> _RECORDED DATA_
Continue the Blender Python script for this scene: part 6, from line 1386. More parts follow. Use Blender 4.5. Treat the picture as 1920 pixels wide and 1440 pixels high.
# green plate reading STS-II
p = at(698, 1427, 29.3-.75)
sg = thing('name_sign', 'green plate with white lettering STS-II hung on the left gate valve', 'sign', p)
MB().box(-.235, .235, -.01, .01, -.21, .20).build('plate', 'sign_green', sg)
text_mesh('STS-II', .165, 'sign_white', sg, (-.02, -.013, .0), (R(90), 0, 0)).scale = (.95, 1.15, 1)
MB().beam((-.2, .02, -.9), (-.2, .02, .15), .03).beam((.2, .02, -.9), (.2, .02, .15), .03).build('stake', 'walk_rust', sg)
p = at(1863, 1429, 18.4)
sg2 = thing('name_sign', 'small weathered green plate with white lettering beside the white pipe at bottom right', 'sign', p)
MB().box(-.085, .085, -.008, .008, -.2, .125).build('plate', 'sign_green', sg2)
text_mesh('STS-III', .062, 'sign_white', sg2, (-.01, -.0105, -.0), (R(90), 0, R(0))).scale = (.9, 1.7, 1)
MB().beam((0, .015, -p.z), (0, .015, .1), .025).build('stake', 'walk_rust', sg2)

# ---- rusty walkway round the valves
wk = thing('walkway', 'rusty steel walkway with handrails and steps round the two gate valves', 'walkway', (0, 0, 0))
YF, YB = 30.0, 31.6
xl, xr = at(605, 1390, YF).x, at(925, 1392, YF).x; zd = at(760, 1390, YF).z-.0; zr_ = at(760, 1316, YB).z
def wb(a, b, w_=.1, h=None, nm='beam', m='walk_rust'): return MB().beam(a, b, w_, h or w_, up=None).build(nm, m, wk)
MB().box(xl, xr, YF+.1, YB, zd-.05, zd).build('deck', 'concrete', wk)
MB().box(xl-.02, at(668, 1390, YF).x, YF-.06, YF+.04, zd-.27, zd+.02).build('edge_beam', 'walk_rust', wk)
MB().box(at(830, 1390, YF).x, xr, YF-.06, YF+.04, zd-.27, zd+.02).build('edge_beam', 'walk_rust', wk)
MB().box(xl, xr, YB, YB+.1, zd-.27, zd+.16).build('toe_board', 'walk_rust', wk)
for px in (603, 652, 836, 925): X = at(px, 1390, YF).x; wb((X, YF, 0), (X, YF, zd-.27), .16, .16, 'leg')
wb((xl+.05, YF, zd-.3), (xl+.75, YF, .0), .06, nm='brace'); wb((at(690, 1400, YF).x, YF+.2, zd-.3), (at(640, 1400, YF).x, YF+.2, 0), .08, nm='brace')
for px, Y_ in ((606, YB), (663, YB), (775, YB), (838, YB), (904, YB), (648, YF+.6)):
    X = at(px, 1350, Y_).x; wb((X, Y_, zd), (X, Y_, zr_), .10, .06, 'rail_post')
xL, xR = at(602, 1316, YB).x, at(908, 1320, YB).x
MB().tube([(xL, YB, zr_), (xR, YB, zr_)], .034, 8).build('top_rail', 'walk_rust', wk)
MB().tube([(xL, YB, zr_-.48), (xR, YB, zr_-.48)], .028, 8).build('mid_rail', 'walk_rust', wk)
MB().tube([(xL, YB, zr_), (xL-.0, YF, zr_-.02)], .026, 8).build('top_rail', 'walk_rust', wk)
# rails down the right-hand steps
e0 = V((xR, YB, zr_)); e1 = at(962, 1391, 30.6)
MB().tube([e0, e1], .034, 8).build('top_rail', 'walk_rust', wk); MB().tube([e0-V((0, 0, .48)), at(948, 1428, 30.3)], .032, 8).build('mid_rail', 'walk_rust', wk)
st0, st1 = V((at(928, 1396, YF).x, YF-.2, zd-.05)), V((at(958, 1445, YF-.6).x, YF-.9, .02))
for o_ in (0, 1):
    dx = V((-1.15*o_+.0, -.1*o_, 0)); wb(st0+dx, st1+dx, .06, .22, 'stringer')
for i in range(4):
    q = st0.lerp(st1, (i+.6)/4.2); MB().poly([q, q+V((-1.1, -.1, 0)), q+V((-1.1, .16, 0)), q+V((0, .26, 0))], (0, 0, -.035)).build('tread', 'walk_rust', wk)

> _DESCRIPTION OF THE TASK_
All of the data needs to be printed once more, exactly.

> _EXERCISE ANSWER_
Continue the Blender Python script for this scene: part 6, from line 1386. More parts follow. Use Blender 4.5. Treat the picture as 1920 pixels wide and 1440 pixels high.
# green plate reading STS-II
p = at(698, 1427, 29.3-.75)
sg = thing('name_sign', 'green plate with white lettering STS-II hung on the left gate valve', 'sign', p)
MB().box(-.235, .235, -.01, .01, -.21, .20).build('plate', 'sign_green', sg)
text_mesh('STS-II', .165, 'sign_white', sg, (-.02, -.013, .0), (R(90), 0, 0)).scale = (.95, 1.15, 1)
MB().beam((-.2, .02, -.9), (-.2, .02, .15), .03).beam((.2, .02, -.9), (.2, .02, .15), .03).build('stake', 'walk_rust', sg)
p = at(1863, 1429, 18.4)
sg2 = thing('name_sign', 'small weathered green plate with white lettering beside the white pipe at bottom right', 'sign', p)
MB().box(-.085, .085, -.008, .008, -.2, .125).build('plate', 'sign_green', sg2)
text_mesh('STS-III', .062, 'sign_white', sg2, (-.01, -.0105, -.0), (R(90), 0, R(0))).scale = (.9, 1.7, 1)
MB().beam((0, .015, -p.z), (0, .015, .1), .025).build('stake', 'walk_rust', sg2)

# ---- rusty walkway round the valves
wk = thing('walkway', 'rusty steel walkway with handrails and steps round the two gate valves', 'walkway', (0, 0, 0))
YF, YB = 30.0, 31.6
xl, xr = at(605, 1390, YF).x, at(925, 1392, YF).x; zd = at(760, 1390, YF).z-.0; zr_ = at(760, 1316, YB).z
def wb(a, b, w_=.1, h=None, nm='beam', m='walk_rust'): return MB().beam(a, b, w_, h or w_, up=None).build(nm, m, wk)
MB().box(xl, xr, YF+.1, YB, zd-.05, zd).build('deck', 'concrete', wk)
MB().box(xl-.02, at(668, 1390, YF).x, YF-.06, YF+.04, zd-.27, zd+.02).build('edge_beam', 'walk_rust', wk)
MB().box(at(830, 1390, YF).x, xr, YF-.06, YF+.04, zd-.27, zd+.02).build('edge_beam', 'walk_rust', wk)
MB().box(xl, xr, YB, YB+.1, zd-.27, zd+.16).build('toe_board', 'walk_rust', wk)
for px in (603, 652, 836, 925): X = at(px, 1390, YF).x; wb((X, YF, 0), (X, YF, zd-.27), .16, .16, 'leg')
wb((xl+.05, YF, zd-.3), (xl+.75, YF, .0), .06, nm='brace'); wb((at(690, 1400, YF).x, YF+.2, zd-.3), (at(640, 1400, YF).x, YF+.2, 0), .08, nm='brace')
for px, Y_ in ((606, YB), (663, YB), (775, YB), (838, YB), (904, YB), (648, YF+.6)):
    X = at(px, 1350, Y_).x; wb((X, Y_, zd), (X, Y_, zr_), .10, .06, 'rail_post')
xL, xR = at(602, 1316, YB).x, at(908, 1320, YB).x
MB().tube([(xL, YB, zr_), (xR, YB, zr_)], .034, 8).build('top_rail', 'walk_rust', wk)
MB().tube([(xL, YB, zr_-.48), (xR, YB, zr_-.48)], .028, 8).build('mid_rail', 'walk_rust', wk)
MB().tube([(xL, YB, zr_), (xL-.0, YF, zr_-.02)], .026, 8).build('top_rail', 'walk_rust', wk)
# rails down the right-hand steps
e0 = V((xR, YB, zr_)); e1 = at(962, 1391, 30.6)
MB().tube([e0, e1], .034, 8).build('top_rail', 'walk_rust', wk); MB().tube([e0-V((0, 0, .48)), at(948, 1428, 30.3)], .032, 8).build('mid_rail', 'walk_rust', wk)
st0, st1 = V((at(928, 1396, YF).x, YF-.2, zd-.05)), V((at(958, 1445, YF-.6).x, YF-.9, .02))
for o_ in (0, 1):
    dx = V((-1.15*o_+.0, -.1*o_, 0)); wb(st0+dx, st1+dx, .06, .22, 'stringer')
for i in range(4):
    q = st0.lerp(st1, (i+.6)/4.2); MB().poly([q, q+V((-1.1, -.1, 0)), q+V((-1.1, .16, 0)), q+V((0, .26, 0))], (0, 0, -.035)).build('tread', 'walk_rust', wk)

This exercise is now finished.